The two front-runners in Maine’s hotly contested 2nd Congressional District each had nearly $1.5 million in their campaign treasuries at the end of 2021, their campaigns said.

Bruce Poliquin, left, and Jared Golden during their first congressional race four years ago in Maine’s 2nd District. Robert F. Bukaty/Associated Press file

The cash-on-hand for both U.S. Rep. Jared Golden, a two-term Lewiston Democrat, and Republican Bruce Poliquin of Orrington far exceeds the money raised by other contenders for the seat representing the largest district east of the Mississippi River.

Poliquin, a former congressman who lost his seat to Golden in 2018, pointed out on Twitter that he raised more than Golden in each of the last two quarters of 2021. And he’s not done beating the bushes for more.

“We will continue to work hard, to raise the necessary funds, and get our message out,” said Poliquin, whose filing with the Federal Election Commission on Monday showed he had $1.4 million left of the almost $1.5 million he raised in 2021.

Golden’s campaign also expressed happiness with his fundraising totals.

“We all know money doesn’t win elections in Maine, but Congressman Golden’s strong off-year fundraising report has helped put him in an excellent position heading into the 2022 election,” Golden’s campaign manager, Margaret Reynolds, said in a written statement.


Republican congressional hopeful Liz Caruso addressing the Somerset County Republican Committee in January. Submitted photo

Neither Golden nor Poliquin is assured of a place on the Nov. 8 general election ballot yet. Each face potential primary challenges.

Poliquin is trying to fend off Garret Swazey of Bangor and Elizabeth Caruso of Caratunk in a possible June 14 primary. Caruso raised $16,000 for her campaign during the final two months of 2021, according to her FEC report. It is not clear how much Swazey raised.

On the Democratic side, Golden’s potential primary challenger, Michael Sutton of Bangor, did not report any contributions. There has been no sign he is doing anything to gather the necessary signatures to force a primary.

The race also includes independent Tiffany Bond of Portland, who snatched 6% of the first-round vote in the 2018 race.
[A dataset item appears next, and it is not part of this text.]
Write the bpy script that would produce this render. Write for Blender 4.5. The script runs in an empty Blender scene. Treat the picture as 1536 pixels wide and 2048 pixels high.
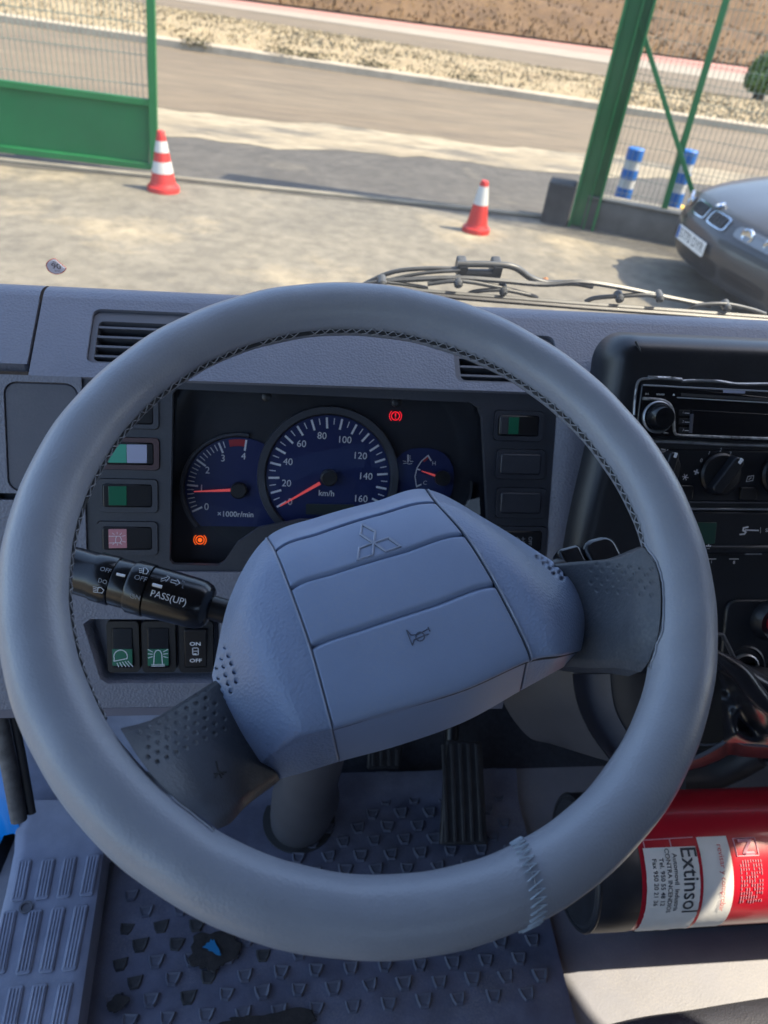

Another potential independent candidate, Jordan Borrowman of Lewiston, said Monday he’s quitting the race to deal with family issues.

Whoever the candidates may be by November, things are looking less than ideal for Golden’s reelection.


In 2018, when Golden squeaked out a narrow win over Poliquin, the average generic congressional ballot in national polls had Democrats up by 7.3%, according to Real Clear Politics. This year, the GOP is up by 4.1%.

That amounts to an 11.4% gap for Golden to overcome this year.

But Golden has shown he can overcome the Republican tilt in his sprawling district.

In 2020, President Donald Trump racked up 7.4% more votes in the 2nd District than Democrat Joe Biden did, winning its electoral vote in the process. But at the same time, Golden beat Republican Dale Crafts by getting 53% of the vote, while Crafts got 47%.

Overall, that meant Golden secured 8.2% more votes than Biden in the district.

The campaign finance reports for Golden and Swazey and Bond, if required, were not yet filed with the FEC on Monday afternoon. Their campaigns had until midnight to file within the legal deadline.